In a perfect world, you would pay cash for a house—that’s the house you can really afford. But I know that is not realistic for most people. So, when you buy a house, think about buying one you can pay off in 10 years or less. That is ambitious, I know. But dragging it out is expensive. The longer you take, the more you will pay in interest.

You should also consider using a little-known tool for quickly repaying your mortgage called “recasting.” Here’s how it works…

Say you have an ordinary, 30-year fixed-rate mortgage. You can prepay the mortgage by sending in additional principal. When you do that, you shorten the length of your mortgage. So instead of a 30-year mortgage, you have a 29-year mortgage, or a 28-year mortgage, etc. The more additional principal you pay, the shorter your mortgage gets, until you finally pay it off.

When you recast your mortgage, you send in additional principal, just like you did in the first scenario. But this time, it’s a large lump sum. The bank might require anywhere from $5,000 to $20,000—at minimum.

In this case, the length of your mortgage stays the same, but your monthly payments go down. In other words, you still have a 30-year mortgage, but with lower payments.

When you recast, you pay less interest overall, which is good. But you’re also freeing up cash flow, which you can put to work.
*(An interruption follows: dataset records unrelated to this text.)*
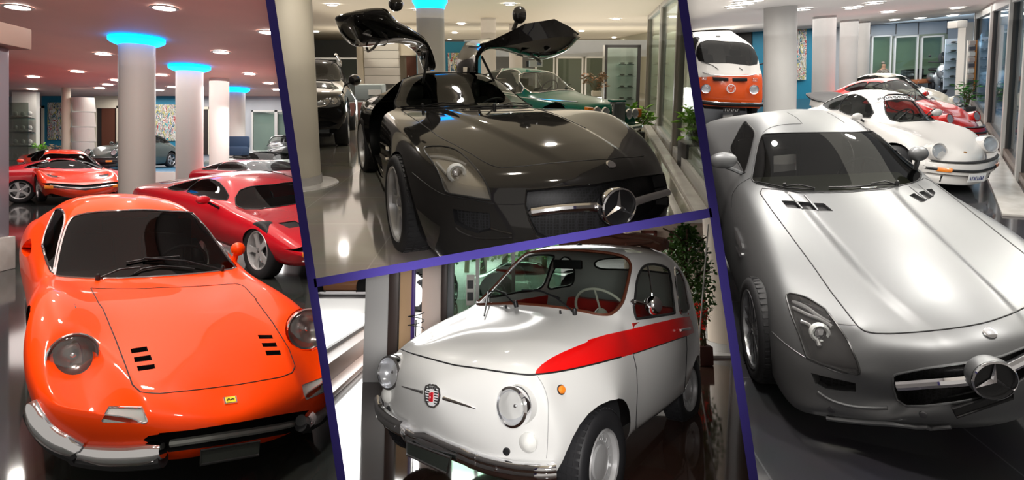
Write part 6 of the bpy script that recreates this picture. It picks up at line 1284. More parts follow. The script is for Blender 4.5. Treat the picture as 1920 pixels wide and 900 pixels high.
    c.part('badge_slots', sl, BLK, bd, flat=True)
    c.part('badge_shield', bevel(box(-.013, .013, -.026, .020, 0, .010), .004).xf(M @ Matrix.Translation((-.002, -.002, .009))), mat('badge_red', (.55, .01, .02), .2, coat=1), bd)
    lt = Geo()
    for k, ch in enumerate(('F', 'I', 'A', 'T')):
        segs = {'F': [((0,0),(0,4)),((0,4),(2,4)),((0,2),(1.6,2))], 'I': [((1,0),(1,4))], 'A': [((0,0),(1,4)),((1,4),(2,0)),((.5,1.6),(1.5,1.6))], 'T': [((1,0),(1,4)),((0,4),(2,4))]}[ch]
        for s0, s1 in segs: tube([M @ Vector((-.008+s0[0]*.005, .012-k*.0095+s0[1]*.0017, .020)), M @ Vector((-.008+s1[0]*.005, .012-k*.0095+s1[1]*.0017, .020))], .0009, 4, g=lt)
    c.part('badge_letters', lt, WHT, bd)
    for q, rr in ((d_([(262,291),(330,310),(395,328)]), 1), (d_([(530,367),(640,403),(742,435)]), 0)):
        pts = [(c.s.near(a, b)[0]+n*.008) for a, b in q]; c.part('badge_wing', tube(smooth_path(pts, 4), .006, 8, radii=[(.003+.006*t/8 if rr else .009-.006*t/8) for t in range(9)]), CHR, bd)
    # bumper
    cl = d_([(62,400),(85,455),(130,497),(200,545),(380,622),(600,715),(760,757)])+e_([(90,768),(180,795),(300,820),(400,832),(500,836),(545,830)])
    P = []; O = []
    for q in smooth_path([(a, b, 0) for a, b in cl], 4):
        p, n2 = c.s.near(q.x, q.y); O.append((n2-c.up*n2.dot(c.up)).normalized()); P.append(p+O[-1]*.035)
    prof = [(-.012,-.040),(.006,-.043),(.018,-.032),(.024,-.012),(.020,.004),(.026,.012),(.024,.028),(.010,.040),(-.012,.040),(-.006,0)]
    bp = c.part('front_bumper', sweep(P, O, c.up, prof), CHR, ang=50)
    for uv in (e_([(190,797)])[0], d_([(240,570)])[0]):
        k = min(range(len(P)), key=lambda i: (pix(P[i])[0]-uv[0])**2+(pix(P[i])[1]-uv[1])**2); c.part('bumper_bolt', lathe([(.008, 0), (.008, .004), (0, .008)], 12, axis(P[k]+O[k]*.024, O[k])), CHR, bp)
    k = min(range(len(P)), key=lambda i: abs(pix(P[i])[0]-800)); dep = P[k]-c.up*.05
    plate(c, d_([(290,650),(568,755),(548,858),(288,735)]), depthpts=(dep+O[k]*.02, (O[k]*.85+c.fwd*.3).normalized()), fm=ALU)
    # glass
    g = c.part('windshield', ws, WGL); c.rim(ws, .011, BRN, 'windshield_seal', g)
    for nm_, gg, mm in (('side_window', dw, TRIM), ('quarter_window', qw, CHR), ('side_window', fw, TRIM), ('quarter_window', fq, TRIM), ('rear_window', rw, TRIM)):
        g = c.part(nm_, gg, WGL); c.rim(gg, .009, mm, 'window_seal', g)
        if gg is dw: 
            c.rim(gg, .005, CHR, 'window_bead', g, 0); c.strip(c_([(222,318),(240,420),(258,560)]), .006, CHR, 'vent_window_bar', parent=g)
    wiper(c, b_([(467,663)])[0], b_([(285,520)])[0], blade=b_([(120,547),(200,527),(280,515),(375,543)]))
    wiper(c, b_([(1047,740)])[0], b_([(700,520)])[0], blade=b_([(530,510),(620,512),(720,522),(905,592)]))
    for q in b_([(367,678),(905,732)]): p, n = c.s.near(*q); c.part('washer_jet', lathe([(.007, 0), (.006, .02), (0, .022)], 12, axis(p, n)), BLK)
    c.line(e_([(440,225),(480,290),(508,380),(512,500),(505,700),(500,760)]), mat('seam_grey', (.3, .3, .3), .5), .002, 'fender_seam')
    c.body()
    for s in (1, -1):
        for x in (0, -1.84): c.wheel((x, s*.565, .262), .262, .15, s, 'disc', rm=mat('wheel_silver', (.62, .62, .62), .3, .6), rr=.16, hub=.085, cap=BRIM)
    # interior
    c.wells(0, -1.84, .32, .27, .44, .555)
    c.part('dashboard', c.w.geo(bevel(box(-.50, -.40, -.50, .50, .74, .87), .03)), RV)
    for s in (1, -1): c.seat(-.95, s*.27, .30, RV, h=.42, wd=.42, head=False)
    c.part('rear_bench', c.w.geo(bevel(box(-1.62, -1.5, -.5, .5, .35, .86), .05)), RV)
    c.part('door_card', c.w.geo(box(-1.35, -.5, -.60, -.585, .3, .86)), RV); c.part('door_card', c.w.geo(box(-1.35, -.5, .585, .60, .3, .86)), RV)
    c.steering((-.66, .27, .86), .19, IV, .009, .6)
    o = c.w((-.62, 0, 1.17)); c.part('rear_view_mirror', bevel(box(-.015, .015, -.11, .11, -.03, .03), .01).xf(Matrix.Translation(o) @ c.w.M.to_3x3().to_4x4()), BLK)
    # door mirror
    a = c.s.near(*c_([(103,605)])[0]); dd = ray(*c_([(262,622)])[0]); o = CP+dd*(a[0].y+.02)
    st = c.part('mirror_arm', tube([a[0], a[0]+a[1]*.03, o-(o-a[0]).normalized()*.01], .008, 8), CHR)
    lathe_ = lathe([(0, -.045), (.03, -.038), (.05, -.02), (.058, 0), (.055, .008), (.045, .004), (0, .0)], 28, axis(o, (c.fwd*1+c.lat*.2)*-1)); c.part('door_mirror', lathe_, CHR, st)
    c.part('mirror_base', lathe([(.022, -.002), (.02, .012), (0, .016)], 16, axis(a[0], a[1])), CHR, st)
    # folded fabric roof
    g = Geo(); CV = mat('brown_canvas', (.10, .035, .02), .6, bump=(40, .6))
    P0 = [c.w((x, y, z)) for x, y, z in ((-1.05, -.40, 1.33), (-1.05, .40, 1.33))]
    for k, (dx, dz, r) in enumerate(((0, .03, .035), (-.06, .035, .04), (-.12, .03, .035), (-.04, .07, .03), (-.10, .072, .03))):
        g2 = tube([c.w((-1.15+dx+.01*math.sin(j*2+k), -.42+.84*j/10, 1.31+dz+.01*math.sin(j*1.7+k*2)-.03*abs(j/5-1)**2)) for j in range(11)], r, 8, radii=[r*(.9+.15*math.sin(j*3.1+k)) for j in range(11)]); g.merge(g2)
    c.part('folded_roof', g, CV)
    for s in (1, -1): c.part('roof_rail', tube([c.w((-.78, s*.36, 1.315)), c.w((-.95, s*.37, 1.33)), c.w((-1.1, s*.38, 1.34))], .008, 6), CV)
    p, n = c.s.near(1131, 459); c.part('roof_catch', lathe([(.02, 0), (.015, .012), (0, .018)], 12, axis(c.w((-.74, 0, 1.30)), c.up)), BLK)
    return c
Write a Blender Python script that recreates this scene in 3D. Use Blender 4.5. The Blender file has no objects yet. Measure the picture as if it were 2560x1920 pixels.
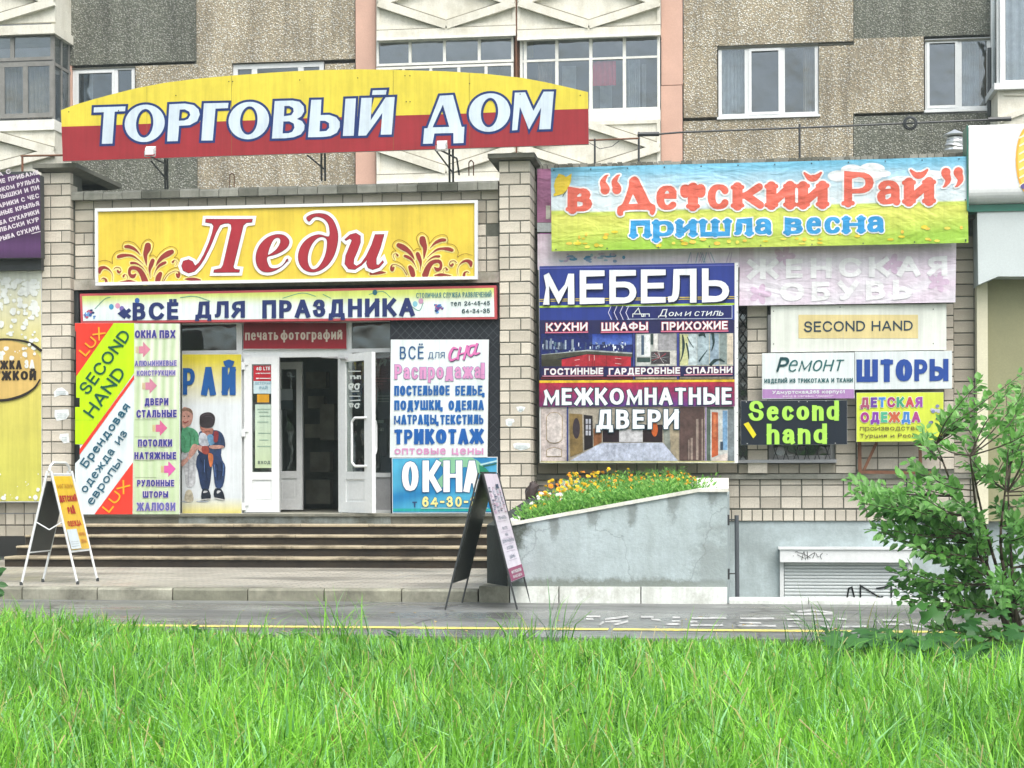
import bpy, math, random
import numpy as np
from mathutils import Vector, Matrix
from mathutils.geometry import tessellate_polygon
scene = bpy.context.scene
random.seed(7)
rng = np.random.default_rng(7)

# ---------------------------------------------------------------- camera
F, CX, CY = 4285.0, 1280.0, 1190.0
PSI, ROLL, EYE = math.radians(7.446), 0.0035, 1.224
FWD = np.array([-math.sin(PSI), math.cos(PSI), 0.0])
R0 = np.array([math.cos(PSI), math.sin(PSI), 0.0])
U0 = np.array([0, 0, 1.0])
RT = R0 * math.cos(ROLL) - U0 * math.sin(ROLL)
UP = U0 * math.cos(ROLL) + R0 * math.sin(ROLL)
CAM = np.array([0, 0, EYE])
cam_data = bpy.data.cameras.new('camera')
cam = bpy.data.objects.new('camera', cam_data)
scene.collection.objects.link(cam)
cam.matrix_world = Matrix(((RT[0], UP[0], -FWD[0], 0), (RT[1], UP[1], -FWD[1], 0), (RT[2], UP[2], -FWD[2], EYE), (0, 0, 0, 1)))
cam_data.sensor_width = 36
cam_data.lens = F / 2560 * 36
cam_data.shift_y = (CY - 960) / 2560
cam_data.clip_end = 2000
scene.camera = cam

# ---------------------------------------------------------------- light
SUN_EL, SUN_AZ = math.radians(58), math.radians(150)
world = bpy.data.worlds.new('World')
scene.world = world
world.use_nodes = True
wn, wl = world.node_tree.nodes, world.node_tree.links
bg = wn['Background']
sky = wn.new('ShaderNodeTexSky')
sky.sky_type = 'NISHITA'
sky.sun_disc = False
sky.sun_elevation = SUN_EL
sky.sun_rotation = SUN_AZ
sky.air_density = 1.2
sky.dust_density = 5.0
sky.ozone_density = 1.0
hs = wn.new('ShaderNodeHueSaturation')
hs.inputs['Saturation'].default_value = 0.55
hs.inputs['Hue'].default_value = 0.475
wl.new(sky.outputs[0], hs.inputs['Color'])
wl.new(hs.outputs[0], bg.inputs['Color'])
bg.inputs['Strength'].default_value = 0.15
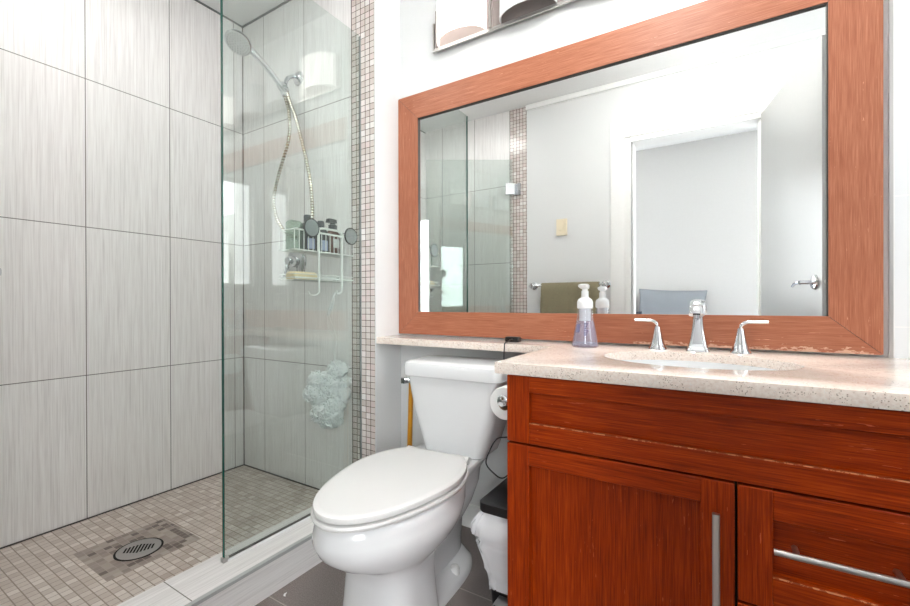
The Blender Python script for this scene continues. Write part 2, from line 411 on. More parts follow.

For example, say you recast and your monthly payment drops from $3,400 to $2,600. You’ve just freed up $800 a month. Now, instead of spending $800 on this or that, you could send it in as additional principal. That’s where the magic really starts.

It’s certainly worth recasting once, maybe even twice. After that, just keeping paying your new lower mortgage, plus additional principal. That’s how you pay off a mortgage really, really fast.

  • Spending too much on a house will blow up your financial life.

As I always say, your financial health comes down to a few big things: house, car, student loans. Getting these things right is what drives your ability to save and invest. So, if you’re in the market for a house, get the cheaper one.